TASK TO COMPLETE
Find the word "scene" in the data. Return every line where it appears.

MATERIAL PROVIDED
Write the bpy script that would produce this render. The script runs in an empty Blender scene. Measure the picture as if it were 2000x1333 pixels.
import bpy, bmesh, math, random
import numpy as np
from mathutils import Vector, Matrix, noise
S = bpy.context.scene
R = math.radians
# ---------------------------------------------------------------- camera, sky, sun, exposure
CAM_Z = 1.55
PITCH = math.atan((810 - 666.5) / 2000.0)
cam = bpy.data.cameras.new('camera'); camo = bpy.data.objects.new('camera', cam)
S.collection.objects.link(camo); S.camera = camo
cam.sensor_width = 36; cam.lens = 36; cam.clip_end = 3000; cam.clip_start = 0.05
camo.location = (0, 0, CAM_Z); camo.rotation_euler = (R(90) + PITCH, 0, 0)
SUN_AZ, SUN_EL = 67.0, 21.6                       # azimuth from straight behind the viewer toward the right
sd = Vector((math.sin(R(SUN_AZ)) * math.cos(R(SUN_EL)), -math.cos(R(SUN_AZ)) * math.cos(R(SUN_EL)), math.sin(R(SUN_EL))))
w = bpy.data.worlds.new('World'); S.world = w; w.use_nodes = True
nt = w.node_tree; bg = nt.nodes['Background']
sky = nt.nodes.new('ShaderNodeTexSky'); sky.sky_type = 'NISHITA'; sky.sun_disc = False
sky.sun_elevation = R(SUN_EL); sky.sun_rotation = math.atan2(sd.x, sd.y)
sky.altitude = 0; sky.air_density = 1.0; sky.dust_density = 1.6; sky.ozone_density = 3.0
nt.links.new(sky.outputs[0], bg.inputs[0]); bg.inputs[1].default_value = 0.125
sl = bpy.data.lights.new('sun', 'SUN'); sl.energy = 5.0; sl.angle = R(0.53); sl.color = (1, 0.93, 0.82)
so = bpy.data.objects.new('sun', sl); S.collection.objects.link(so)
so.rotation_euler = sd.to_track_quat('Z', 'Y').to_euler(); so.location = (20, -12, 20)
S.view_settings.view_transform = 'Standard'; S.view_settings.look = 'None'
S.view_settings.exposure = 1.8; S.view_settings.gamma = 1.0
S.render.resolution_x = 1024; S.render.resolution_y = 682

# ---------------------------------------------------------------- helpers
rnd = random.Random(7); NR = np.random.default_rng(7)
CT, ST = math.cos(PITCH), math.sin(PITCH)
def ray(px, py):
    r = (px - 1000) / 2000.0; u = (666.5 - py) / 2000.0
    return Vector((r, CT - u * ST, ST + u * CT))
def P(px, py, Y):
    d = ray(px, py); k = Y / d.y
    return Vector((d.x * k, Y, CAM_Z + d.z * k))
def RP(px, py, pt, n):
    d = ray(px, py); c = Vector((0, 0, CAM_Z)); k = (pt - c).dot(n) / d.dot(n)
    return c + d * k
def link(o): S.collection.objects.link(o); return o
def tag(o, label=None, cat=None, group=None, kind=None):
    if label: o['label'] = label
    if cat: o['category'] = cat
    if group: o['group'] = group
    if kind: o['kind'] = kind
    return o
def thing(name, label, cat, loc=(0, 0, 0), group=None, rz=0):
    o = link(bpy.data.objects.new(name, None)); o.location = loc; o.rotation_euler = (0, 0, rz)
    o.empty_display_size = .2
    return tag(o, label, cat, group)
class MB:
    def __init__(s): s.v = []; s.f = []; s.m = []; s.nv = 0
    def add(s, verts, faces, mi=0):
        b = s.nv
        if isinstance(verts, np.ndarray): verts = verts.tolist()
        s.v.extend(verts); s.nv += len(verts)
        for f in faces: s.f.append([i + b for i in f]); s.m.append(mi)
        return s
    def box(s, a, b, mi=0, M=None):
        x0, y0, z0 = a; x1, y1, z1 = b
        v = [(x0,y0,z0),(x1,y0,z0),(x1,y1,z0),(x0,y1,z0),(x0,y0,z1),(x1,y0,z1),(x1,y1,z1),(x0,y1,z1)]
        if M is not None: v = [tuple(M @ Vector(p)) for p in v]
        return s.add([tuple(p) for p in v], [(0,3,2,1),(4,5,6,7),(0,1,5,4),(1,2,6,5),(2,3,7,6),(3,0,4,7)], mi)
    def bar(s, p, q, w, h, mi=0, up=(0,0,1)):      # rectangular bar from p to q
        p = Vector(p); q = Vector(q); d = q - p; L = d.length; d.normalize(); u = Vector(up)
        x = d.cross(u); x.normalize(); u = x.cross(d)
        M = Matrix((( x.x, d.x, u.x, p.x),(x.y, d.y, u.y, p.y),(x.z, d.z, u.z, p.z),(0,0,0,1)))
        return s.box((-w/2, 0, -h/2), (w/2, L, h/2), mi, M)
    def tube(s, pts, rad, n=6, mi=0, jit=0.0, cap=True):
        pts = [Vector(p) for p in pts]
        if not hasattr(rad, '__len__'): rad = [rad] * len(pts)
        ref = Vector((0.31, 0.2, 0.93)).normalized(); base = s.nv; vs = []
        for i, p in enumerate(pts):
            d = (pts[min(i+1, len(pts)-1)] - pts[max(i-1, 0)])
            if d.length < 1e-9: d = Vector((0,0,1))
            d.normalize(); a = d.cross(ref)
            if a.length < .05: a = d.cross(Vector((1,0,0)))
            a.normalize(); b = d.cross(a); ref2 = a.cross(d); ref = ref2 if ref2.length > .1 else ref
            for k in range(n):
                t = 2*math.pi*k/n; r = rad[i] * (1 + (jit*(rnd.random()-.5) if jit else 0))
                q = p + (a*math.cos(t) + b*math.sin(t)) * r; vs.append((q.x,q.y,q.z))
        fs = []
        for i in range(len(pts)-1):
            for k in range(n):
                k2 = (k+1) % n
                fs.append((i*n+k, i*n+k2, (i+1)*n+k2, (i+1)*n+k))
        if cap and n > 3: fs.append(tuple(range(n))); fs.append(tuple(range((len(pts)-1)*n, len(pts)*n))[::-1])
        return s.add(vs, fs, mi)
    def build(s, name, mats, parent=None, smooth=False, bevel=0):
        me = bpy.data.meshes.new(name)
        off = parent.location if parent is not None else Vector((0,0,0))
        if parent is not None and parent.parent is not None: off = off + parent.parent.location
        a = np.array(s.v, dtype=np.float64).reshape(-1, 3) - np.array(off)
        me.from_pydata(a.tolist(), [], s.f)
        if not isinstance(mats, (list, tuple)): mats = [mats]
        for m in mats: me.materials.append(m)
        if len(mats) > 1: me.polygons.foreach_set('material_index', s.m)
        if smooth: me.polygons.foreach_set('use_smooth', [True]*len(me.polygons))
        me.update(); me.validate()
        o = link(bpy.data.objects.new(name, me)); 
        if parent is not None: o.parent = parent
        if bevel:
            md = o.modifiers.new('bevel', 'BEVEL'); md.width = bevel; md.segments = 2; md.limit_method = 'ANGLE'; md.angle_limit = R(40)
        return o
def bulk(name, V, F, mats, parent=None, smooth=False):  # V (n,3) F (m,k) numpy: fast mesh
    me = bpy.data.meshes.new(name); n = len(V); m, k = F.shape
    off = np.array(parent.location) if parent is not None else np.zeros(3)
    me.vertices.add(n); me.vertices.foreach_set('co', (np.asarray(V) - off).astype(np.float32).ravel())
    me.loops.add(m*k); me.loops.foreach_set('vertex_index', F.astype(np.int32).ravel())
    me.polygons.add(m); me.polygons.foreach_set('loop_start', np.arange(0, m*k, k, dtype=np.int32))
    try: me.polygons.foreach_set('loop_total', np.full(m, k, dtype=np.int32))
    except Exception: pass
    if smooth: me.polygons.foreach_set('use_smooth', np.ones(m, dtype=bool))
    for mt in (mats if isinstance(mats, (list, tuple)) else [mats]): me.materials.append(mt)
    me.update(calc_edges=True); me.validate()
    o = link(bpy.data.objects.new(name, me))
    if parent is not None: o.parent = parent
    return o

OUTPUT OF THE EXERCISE
Write the bpy script that would produce this render. The script runs in an empty Blender scene. Measure the picture as if it were 2000x1333 pixels.
S = bpy.context.scene